INFORMATION SHOWN:
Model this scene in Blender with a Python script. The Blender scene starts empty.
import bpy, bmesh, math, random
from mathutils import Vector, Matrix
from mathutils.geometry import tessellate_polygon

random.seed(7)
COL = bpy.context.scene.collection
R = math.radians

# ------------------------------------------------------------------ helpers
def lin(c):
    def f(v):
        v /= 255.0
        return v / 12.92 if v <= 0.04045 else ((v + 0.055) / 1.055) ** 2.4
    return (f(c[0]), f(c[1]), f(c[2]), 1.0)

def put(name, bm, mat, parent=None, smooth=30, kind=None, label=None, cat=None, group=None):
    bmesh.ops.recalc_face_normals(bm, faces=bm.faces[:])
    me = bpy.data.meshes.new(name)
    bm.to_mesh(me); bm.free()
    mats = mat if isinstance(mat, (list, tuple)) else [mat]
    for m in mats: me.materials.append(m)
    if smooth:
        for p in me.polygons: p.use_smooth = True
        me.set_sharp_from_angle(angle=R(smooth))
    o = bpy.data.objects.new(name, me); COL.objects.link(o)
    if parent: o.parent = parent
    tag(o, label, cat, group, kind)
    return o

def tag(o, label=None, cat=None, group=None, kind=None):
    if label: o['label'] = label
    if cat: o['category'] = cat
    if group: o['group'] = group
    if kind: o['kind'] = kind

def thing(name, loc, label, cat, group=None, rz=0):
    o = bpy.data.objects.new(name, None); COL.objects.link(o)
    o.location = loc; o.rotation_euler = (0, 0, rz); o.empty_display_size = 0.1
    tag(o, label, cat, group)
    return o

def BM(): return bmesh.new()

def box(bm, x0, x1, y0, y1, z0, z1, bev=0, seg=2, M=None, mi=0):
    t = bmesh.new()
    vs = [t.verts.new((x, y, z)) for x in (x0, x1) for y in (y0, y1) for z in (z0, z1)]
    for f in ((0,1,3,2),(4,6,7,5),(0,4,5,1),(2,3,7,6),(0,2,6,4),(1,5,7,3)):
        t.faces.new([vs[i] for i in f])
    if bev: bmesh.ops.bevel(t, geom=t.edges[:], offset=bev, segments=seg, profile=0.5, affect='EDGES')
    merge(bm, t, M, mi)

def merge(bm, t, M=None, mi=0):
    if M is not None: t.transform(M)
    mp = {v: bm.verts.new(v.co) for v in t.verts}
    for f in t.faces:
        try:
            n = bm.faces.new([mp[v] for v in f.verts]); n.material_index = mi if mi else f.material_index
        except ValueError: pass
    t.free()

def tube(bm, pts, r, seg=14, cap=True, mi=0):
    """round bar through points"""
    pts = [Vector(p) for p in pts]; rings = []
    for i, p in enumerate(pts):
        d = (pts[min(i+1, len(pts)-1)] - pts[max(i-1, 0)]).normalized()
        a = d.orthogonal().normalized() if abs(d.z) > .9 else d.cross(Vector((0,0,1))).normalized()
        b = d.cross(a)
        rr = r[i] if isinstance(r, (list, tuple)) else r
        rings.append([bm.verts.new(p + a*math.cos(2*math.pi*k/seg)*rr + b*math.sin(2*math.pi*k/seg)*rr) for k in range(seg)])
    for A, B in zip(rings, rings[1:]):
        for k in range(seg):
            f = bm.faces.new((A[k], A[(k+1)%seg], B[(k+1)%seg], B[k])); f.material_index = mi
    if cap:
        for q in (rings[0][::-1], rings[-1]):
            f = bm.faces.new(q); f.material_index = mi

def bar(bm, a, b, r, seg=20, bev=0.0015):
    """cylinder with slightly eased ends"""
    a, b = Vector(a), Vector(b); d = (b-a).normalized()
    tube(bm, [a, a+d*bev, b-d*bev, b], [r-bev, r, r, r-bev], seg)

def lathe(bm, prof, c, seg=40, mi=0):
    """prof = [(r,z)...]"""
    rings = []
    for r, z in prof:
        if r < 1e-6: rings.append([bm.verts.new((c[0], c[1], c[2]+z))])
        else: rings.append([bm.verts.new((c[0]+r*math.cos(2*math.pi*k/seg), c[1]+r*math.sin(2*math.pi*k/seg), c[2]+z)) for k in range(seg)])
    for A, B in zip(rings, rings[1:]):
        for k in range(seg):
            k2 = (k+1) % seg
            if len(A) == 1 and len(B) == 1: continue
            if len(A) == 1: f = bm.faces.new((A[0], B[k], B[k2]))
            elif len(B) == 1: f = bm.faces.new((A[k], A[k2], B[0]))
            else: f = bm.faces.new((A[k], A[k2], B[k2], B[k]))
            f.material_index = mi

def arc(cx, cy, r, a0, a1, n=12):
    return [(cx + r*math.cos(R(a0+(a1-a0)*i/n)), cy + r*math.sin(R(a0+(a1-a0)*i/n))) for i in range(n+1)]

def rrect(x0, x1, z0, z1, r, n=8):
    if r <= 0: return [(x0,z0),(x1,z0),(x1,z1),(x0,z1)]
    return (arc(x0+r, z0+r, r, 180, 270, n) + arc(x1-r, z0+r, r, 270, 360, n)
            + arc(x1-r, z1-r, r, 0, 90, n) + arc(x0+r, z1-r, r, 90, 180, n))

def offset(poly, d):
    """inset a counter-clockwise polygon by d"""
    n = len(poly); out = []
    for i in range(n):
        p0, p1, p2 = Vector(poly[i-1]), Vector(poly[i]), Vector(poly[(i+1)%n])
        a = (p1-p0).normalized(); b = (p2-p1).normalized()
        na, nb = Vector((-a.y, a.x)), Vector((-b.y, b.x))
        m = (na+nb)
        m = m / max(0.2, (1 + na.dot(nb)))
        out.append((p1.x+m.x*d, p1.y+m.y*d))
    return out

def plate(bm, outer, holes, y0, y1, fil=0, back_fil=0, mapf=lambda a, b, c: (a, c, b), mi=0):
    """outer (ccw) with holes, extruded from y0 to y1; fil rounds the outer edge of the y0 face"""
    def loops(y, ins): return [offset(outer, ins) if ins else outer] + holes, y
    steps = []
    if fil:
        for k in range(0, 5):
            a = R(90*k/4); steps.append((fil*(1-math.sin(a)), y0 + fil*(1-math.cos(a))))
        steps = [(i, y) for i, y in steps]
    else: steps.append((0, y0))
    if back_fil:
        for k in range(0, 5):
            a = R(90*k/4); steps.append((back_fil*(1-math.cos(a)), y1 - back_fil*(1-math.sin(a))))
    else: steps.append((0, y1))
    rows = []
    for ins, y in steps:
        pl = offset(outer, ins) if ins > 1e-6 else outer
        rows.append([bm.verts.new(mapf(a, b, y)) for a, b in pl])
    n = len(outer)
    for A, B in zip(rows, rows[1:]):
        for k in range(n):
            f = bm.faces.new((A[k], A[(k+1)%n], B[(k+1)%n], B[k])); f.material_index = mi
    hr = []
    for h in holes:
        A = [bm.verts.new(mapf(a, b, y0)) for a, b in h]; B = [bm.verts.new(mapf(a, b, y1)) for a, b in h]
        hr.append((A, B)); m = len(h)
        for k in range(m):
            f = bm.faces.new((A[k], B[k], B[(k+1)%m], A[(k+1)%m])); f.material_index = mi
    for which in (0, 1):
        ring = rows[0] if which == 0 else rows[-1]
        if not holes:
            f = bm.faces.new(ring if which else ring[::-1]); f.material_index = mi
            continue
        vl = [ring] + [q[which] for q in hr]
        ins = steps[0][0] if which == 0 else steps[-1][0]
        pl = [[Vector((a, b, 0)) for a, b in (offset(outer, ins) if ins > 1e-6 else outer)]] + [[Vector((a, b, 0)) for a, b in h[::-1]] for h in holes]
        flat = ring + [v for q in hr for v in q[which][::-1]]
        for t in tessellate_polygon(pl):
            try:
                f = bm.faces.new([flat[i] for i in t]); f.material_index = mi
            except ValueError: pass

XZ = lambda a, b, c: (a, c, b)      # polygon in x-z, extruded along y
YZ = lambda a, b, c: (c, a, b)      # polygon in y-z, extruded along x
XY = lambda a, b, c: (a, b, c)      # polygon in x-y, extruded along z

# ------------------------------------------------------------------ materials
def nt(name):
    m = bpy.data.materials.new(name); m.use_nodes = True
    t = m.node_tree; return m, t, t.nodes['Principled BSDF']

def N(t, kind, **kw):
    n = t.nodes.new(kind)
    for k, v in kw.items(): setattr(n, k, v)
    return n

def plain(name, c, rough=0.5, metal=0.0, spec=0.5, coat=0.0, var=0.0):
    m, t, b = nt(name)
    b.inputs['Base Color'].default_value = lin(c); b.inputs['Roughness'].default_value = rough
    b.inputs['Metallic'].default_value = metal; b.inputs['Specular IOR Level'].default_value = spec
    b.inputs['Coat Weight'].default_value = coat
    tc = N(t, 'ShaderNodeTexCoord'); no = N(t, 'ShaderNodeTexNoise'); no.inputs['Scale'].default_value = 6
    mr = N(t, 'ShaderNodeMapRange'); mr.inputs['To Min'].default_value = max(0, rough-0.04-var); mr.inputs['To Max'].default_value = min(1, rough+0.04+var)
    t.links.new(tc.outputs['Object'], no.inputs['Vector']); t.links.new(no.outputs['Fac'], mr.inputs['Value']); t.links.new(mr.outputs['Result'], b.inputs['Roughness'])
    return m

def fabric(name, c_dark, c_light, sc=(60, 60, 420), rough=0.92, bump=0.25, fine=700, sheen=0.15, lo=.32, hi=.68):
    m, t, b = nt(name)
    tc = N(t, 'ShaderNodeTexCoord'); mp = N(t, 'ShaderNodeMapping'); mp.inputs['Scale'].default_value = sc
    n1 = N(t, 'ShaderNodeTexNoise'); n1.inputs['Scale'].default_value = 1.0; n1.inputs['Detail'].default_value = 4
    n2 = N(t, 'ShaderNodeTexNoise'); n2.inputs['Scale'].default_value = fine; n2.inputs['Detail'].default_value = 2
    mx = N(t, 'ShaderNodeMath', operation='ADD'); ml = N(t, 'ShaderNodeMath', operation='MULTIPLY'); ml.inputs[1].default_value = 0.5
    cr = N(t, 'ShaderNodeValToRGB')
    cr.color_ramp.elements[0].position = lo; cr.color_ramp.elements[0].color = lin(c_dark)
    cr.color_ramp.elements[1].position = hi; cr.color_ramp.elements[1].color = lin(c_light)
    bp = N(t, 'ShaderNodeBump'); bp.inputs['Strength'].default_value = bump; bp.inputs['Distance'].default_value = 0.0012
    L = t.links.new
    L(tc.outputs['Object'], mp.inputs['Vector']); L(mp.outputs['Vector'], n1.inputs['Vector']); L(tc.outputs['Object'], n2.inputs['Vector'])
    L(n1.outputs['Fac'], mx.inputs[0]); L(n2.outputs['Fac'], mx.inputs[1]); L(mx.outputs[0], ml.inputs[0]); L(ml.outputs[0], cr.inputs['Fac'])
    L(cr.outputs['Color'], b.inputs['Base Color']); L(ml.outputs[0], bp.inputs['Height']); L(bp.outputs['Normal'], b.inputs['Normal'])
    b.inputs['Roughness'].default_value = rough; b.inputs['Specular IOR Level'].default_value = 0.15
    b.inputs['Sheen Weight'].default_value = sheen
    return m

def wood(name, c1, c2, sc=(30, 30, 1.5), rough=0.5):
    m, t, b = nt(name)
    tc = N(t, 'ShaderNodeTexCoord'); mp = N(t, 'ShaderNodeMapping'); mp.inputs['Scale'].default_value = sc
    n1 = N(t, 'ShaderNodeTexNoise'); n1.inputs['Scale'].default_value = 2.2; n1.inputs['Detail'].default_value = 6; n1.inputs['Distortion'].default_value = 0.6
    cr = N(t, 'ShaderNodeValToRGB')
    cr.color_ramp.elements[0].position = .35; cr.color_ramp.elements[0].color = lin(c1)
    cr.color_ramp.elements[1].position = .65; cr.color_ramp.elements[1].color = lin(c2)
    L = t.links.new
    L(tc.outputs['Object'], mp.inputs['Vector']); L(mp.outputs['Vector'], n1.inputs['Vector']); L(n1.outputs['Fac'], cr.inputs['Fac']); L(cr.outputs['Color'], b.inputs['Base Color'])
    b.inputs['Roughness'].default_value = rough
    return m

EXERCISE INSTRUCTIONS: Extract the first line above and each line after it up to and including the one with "return (f(c[0]), f(c[1]), f(c[2]), 1.0)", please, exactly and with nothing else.

FINISHED EXERCISE:
Model this scene in Blender with a Python script. The Blender scene starts empty.
import bpy, bmesh, math, random
from mathutils import Vector, Matrix
from mathutils.geometry import tessellate_polygon

random.seed(7)
COL = bpy.context.scene.collection
R = math.radians

# ------------------------------------------------------------------ helpers
def lin(c):
    def f(v):
        v /= 255.0
        return v / 12.92 if v <= 0.04045 else ((v + 0.055) / 1.055) ** 2.4
    return (f(c[0]), f(c[1]), f(c[2]), 1.0)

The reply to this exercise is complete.